═══ GIVEN MATERIAL ═══
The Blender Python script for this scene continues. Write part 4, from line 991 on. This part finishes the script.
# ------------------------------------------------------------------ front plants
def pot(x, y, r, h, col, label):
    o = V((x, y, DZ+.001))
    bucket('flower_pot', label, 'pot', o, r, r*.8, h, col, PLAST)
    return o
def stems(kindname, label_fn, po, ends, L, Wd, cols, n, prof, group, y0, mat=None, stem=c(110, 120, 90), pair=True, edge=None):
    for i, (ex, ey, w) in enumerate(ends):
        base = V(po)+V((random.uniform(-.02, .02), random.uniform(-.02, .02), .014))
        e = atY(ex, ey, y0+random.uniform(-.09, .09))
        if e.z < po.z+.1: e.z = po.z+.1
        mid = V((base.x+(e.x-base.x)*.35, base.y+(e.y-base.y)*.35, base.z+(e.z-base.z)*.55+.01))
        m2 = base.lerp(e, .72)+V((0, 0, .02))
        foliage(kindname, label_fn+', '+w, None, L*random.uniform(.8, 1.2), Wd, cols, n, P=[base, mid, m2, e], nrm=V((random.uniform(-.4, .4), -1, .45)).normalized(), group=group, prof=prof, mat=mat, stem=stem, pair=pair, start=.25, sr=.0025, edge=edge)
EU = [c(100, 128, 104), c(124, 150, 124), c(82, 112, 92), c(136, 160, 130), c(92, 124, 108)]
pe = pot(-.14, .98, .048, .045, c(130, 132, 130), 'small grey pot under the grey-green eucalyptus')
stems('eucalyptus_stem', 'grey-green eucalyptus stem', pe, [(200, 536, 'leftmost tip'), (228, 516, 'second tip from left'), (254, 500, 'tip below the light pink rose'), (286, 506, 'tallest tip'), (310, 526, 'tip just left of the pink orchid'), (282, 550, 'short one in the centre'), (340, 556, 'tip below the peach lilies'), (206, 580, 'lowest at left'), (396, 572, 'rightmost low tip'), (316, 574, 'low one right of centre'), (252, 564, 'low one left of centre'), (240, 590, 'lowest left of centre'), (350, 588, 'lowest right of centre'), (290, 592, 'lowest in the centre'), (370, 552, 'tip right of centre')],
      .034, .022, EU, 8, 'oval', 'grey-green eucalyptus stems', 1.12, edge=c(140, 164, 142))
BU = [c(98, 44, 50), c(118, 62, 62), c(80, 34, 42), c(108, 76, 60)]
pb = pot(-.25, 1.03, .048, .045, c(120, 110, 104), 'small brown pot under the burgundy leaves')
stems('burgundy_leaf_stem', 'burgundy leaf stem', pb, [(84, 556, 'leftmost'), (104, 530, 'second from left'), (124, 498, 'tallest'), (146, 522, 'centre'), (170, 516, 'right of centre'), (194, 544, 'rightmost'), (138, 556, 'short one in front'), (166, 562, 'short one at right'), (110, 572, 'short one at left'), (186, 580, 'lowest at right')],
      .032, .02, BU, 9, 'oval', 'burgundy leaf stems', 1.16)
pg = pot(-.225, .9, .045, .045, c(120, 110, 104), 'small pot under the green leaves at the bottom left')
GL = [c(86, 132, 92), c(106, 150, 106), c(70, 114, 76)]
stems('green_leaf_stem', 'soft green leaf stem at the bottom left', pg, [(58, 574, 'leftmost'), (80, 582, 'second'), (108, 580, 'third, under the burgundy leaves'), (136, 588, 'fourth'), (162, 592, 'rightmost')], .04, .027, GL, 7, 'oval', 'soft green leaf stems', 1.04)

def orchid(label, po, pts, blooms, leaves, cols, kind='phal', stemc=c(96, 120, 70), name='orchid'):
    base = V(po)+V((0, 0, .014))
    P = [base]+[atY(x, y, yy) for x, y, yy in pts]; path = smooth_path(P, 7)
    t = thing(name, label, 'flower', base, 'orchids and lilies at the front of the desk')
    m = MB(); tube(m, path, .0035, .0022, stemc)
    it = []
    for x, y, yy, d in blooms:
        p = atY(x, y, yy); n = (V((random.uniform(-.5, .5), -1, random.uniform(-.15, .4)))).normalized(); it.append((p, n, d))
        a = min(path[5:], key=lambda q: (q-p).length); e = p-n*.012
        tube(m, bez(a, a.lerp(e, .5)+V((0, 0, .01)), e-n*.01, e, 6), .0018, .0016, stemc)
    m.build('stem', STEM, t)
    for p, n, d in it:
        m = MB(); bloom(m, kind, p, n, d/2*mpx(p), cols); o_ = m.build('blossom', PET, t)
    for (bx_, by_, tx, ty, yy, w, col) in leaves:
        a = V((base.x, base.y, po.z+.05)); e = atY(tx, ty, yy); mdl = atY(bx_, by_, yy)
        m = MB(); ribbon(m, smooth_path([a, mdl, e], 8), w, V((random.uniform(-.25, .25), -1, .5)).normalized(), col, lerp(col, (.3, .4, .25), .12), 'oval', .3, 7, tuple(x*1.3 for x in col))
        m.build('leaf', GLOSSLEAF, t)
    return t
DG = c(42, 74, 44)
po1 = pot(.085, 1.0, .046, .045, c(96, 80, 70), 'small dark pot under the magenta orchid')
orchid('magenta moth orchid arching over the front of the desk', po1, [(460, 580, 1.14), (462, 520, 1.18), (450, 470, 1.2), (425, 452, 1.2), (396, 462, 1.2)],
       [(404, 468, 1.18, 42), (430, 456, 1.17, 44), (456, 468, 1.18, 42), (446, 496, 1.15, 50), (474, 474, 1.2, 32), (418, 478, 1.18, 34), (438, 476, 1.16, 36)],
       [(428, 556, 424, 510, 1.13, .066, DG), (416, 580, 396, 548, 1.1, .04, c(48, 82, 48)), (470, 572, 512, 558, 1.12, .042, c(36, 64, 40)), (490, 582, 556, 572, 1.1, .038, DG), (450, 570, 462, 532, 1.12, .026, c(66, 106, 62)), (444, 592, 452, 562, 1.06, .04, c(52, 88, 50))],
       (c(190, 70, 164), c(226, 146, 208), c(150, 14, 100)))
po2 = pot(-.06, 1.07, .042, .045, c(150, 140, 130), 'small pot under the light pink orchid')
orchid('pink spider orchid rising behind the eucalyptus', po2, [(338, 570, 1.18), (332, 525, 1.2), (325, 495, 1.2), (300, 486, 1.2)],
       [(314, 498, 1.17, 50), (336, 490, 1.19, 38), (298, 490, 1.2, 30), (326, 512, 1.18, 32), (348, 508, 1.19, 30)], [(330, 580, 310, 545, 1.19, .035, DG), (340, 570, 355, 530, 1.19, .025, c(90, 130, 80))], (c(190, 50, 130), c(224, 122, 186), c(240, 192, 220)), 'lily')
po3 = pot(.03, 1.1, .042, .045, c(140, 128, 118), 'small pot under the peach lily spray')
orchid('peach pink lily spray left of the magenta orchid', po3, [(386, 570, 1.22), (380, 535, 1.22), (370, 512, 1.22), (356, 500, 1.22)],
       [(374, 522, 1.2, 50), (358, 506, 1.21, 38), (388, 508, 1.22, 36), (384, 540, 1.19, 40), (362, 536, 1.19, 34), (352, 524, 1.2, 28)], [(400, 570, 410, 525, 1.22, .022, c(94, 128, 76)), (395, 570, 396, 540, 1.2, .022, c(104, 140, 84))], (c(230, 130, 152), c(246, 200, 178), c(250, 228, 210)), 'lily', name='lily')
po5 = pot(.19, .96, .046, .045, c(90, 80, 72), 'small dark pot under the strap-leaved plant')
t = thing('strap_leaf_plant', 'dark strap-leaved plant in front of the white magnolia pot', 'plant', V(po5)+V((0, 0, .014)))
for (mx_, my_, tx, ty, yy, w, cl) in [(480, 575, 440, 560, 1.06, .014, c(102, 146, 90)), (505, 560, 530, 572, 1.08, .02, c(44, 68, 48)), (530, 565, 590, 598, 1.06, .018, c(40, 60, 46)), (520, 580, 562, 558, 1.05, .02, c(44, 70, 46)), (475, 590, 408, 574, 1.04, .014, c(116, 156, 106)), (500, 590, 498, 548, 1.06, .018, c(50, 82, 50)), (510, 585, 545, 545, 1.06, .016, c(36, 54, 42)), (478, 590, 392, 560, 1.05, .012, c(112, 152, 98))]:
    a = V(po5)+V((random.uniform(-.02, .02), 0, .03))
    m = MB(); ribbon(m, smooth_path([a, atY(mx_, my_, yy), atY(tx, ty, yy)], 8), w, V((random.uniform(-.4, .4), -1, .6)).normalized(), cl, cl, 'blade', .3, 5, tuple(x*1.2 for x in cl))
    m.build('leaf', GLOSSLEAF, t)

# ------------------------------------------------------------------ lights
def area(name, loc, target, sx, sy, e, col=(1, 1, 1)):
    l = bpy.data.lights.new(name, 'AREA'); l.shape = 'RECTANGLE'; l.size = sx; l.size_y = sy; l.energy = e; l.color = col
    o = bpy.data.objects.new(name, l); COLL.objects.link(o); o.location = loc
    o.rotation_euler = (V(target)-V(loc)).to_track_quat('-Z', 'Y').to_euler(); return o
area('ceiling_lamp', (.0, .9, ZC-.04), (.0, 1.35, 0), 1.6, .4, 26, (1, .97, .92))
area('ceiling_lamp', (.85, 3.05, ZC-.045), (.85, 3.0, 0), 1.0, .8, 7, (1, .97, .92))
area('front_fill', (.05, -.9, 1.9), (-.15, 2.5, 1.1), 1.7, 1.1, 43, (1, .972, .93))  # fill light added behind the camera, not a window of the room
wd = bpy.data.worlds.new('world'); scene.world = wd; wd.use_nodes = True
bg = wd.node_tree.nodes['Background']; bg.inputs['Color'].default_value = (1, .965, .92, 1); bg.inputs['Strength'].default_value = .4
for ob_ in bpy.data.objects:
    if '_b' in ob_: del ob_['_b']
═══
* WORK REQUIRED *
Write down every line of the data above that includes the string "scene".

* SOLUTION TO THIS TASK *
The Blender Python script for this scene continues. Write part 4, from line 991 on. This part finishes the script.
wd = bpy.data.worlds.new('world'); scene.world = wd; wd.use_nodes = True